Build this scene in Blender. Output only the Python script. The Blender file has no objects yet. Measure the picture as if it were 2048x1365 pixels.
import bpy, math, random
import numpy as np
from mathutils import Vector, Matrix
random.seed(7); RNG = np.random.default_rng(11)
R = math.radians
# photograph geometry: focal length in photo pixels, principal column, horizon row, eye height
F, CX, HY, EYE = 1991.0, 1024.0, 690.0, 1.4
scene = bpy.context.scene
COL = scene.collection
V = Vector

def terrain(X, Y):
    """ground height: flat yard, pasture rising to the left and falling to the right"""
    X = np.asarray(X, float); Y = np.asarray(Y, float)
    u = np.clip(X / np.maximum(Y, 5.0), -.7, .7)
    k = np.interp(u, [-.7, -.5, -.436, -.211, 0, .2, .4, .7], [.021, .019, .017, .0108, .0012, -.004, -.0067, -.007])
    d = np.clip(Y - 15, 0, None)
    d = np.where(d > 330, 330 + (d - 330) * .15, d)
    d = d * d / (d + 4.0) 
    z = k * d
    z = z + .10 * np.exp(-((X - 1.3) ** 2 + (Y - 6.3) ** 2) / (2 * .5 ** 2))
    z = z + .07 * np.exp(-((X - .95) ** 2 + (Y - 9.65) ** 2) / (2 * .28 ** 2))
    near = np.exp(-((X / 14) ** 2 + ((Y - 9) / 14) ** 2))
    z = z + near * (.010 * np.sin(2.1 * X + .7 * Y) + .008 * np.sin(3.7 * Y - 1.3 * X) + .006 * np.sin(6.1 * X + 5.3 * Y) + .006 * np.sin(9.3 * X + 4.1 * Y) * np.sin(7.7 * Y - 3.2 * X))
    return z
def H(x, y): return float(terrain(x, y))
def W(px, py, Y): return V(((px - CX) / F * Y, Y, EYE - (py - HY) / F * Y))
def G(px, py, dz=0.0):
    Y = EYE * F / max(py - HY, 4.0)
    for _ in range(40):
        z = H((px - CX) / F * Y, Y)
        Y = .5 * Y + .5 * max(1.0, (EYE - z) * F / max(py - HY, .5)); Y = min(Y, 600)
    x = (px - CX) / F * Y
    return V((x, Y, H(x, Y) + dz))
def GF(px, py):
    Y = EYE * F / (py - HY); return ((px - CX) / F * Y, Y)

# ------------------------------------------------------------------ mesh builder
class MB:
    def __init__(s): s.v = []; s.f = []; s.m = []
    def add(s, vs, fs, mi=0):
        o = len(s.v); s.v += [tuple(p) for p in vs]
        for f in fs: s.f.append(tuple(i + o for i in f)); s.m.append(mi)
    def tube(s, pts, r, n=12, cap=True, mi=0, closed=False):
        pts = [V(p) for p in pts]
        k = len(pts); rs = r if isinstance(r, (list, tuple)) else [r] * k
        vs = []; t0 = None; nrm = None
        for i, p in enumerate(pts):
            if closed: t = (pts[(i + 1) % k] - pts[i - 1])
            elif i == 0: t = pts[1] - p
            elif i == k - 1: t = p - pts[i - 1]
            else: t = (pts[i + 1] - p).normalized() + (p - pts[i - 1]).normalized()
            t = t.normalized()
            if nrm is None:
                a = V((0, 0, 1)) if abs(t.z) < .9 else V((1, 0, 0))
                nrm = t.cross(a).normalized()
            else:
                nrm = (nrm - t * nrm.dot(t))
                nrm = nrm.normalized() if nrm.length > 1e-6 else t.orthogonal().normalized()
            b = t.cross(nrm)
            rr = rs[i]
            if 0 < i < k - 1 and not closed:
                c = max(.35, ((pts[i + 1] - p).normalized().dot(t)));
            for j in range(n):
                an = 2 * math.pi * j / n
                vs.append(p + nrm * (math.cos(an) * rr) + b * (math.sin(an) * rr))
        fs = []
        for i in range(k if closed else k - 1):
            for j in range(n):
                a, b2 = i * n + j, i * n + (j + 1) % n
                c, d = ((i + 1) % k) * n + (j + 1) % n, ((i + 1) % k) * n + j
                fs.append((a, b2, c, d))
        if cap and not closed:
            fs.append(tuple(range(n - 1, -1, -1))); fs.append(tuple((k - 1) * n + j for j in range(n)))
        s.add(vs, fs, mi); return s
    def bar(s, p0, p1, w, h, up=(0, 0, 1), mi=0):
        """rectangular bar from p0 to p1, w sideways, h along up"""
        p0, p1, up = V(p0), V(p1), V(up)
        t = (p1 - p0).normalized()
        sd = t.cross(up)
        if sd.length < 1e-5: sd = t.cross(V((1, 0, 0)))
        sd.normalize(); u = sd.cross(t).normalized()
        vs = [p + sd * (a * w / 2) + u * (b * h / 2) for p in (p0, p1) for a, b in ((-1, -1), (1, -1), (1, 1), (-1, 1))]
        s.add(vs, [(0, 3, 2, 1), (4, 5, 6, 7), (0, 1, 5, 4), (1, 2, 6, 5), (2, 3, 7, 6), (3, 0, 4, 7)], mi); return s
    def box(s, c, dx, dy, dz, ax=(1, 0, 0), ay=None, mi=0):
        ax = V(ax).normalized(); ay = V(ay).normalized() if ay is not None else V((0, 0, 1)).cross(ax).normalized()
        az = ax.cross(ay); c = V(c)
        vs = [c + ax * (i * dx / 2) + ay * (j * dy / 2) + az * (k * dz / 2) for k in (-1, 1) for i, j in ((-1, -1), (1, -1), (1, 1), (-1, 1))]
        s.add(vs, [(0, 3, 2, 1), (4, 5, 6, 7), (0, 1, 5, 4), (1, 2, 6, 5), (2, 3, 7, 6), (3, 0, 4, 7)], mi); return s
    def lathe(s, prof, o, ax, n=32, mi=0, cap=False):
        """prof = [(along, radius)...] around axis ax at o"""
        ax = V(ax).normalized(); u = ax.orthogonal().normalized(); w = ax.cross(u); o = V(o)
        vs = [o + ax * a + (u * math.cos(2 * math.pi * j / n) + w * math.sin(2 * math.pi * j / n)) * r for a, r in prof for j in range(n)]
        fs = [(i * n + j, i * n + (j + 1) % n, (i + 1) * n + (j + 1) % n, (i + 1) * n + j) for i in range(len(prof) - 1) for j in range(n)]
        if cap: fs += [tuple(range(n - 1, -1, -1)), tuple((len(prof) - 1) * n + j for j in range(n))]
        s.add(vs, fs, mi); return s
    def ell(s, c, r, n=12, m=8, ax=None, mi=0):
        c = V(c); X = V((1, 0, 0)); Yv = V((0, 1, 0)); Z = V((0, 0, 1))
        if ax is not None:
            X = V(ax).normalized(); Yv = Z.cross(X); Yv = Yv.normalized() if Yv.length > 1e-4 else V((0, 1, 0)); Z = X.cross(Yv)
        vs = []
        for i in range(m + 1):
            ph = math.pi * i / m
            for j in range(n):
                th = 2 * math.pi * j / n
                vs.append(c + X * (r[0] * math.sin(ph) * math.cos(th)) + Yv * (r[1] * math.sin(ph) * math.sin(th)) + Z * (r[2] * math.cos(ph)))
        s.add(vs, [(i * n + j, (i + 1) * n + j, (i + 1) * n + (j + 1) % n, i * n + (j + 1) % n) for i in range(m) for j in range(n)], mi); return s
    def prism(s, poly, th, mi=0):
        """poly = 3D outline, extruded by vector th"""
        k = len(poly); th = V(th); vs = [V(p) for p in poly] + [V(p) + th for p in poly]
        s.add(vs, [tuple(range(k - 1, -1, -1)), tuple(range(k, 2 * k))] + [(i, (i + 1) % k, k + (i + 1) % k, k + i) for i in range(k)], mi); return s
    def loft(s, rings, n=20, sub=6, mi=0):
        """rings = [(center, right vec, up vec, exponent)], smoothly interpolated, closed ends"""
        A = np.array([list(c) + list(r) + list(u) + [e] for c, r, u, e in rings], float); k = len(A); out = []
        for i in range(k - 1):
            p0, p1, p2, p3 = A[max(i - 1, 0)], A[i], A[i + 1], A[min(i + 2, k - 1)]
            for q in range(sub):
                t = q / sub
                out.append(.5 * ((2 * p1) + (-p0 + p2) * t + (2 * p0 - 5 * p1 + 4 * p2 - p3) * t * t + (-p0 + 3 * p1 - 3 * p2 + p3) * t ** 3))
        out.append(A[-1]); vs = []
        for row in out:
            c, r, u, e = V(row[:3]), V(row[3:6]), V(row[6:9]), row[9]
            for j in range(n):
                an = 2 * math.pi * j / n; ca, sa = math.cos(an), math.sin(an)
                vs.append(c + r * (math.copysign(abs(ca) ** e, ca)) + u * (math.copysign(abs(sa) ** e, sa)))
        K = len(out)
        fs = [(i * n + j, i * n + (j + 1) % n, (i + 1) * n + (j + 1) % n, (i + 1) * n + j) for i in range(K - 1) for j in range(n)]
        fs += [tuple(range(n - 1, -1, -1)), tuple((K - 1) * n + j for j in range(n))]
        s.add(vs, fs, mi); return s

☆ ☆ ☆

- Directions
Everything from the first line above through the line that contains "Y = EYE * F / (py" should be duplicated exactly, please, and nothing beyond it.

- Exercise answer
Build this scene in Blender. Output only the Python script. The Blender file has no objects yet. Measure the picture as if it were 2048x1365 pixels.
import bpy, math, random
import numpy as np
from mathutils import Vector, Matrix
random.seed(7); RNG = np.random.default_rng(11)
R = math.radians
# photograph geometry: focal length in photo pixels, principal column, horizon row, eye height
F, CX, HY, EYE = 1991.0, 1024.0, 690.0, 1.4
scene = bpy.context.scene
COL = scene.collection
V = Vector

def terrain(X, Y):
    """ground height: flat yard, pasture rising to the left and falling to the right"""
    X = np.asarray(X, float); Y = np.asarray(Y, float)
    u = np.clip(X / np.maximum(Y, 5.0), -.7, .7)
    k = np.interp(u, [-.7, -.5, -.436, -.211, 0, .2, .4, .7], [.021, .019, .017, .0108, .0012, -.004, -.0067, -.007])
    d = np.clip(Y - 15, 0, None)
    d = np.where(d > 330, 330 + (d - 330) * .15, d)
    d = d * d / (d + 4.0) 
    z = k * d
    z = z + .10 * np.exp(-((X - 1.3) ** 2 + (Y - 6.3) ** 2) / (2 * .5 ** 2))
    z = z + .07 * np.exp(-((X - .95) ** 2 + (Y - 9.65) ** 2) / (2 * .28 ** 2))
    near = np.exp(-((X / 14) ** 2 + ((Y - 9) / 14) ** 2))
    z = z + near * (.010 * np.sin(2.1 * X + .7 * Y) + .008 * np.sin(3.7 * Y - 1.3 * X) + .006 * np.sin(6.1 * X + 5.3 * Y) + .006 * np.sin(9.3 * X + 4.1 * Y) * np.sin(7.7 * Y - 3.2 * X))
    return z
def H(x, y): return float(terrain(x, y))
def W(px, py, Y): return V(((px - CX) / F * Y, Y, EYE - (py - HY) / F * Y))
def G(px, py, dz=0.0):
    Y = EYE * F / max(py - HY, 4.0)
    for _ in range(40):
        z = H((px - CX) / F * Y, Y)
        Y = .5 * Y + .5 * max(1.0, (EYE - z) * F / max(py - HY, .5)); Y = min(Y, 600)
    x = (px - CX) / F * Y
    return V((x, Y, H(x, Y) + dz))
def GF(px, py):
    Y = EYE * F / (py - HY); return ((px - CX) / F * Y, Y)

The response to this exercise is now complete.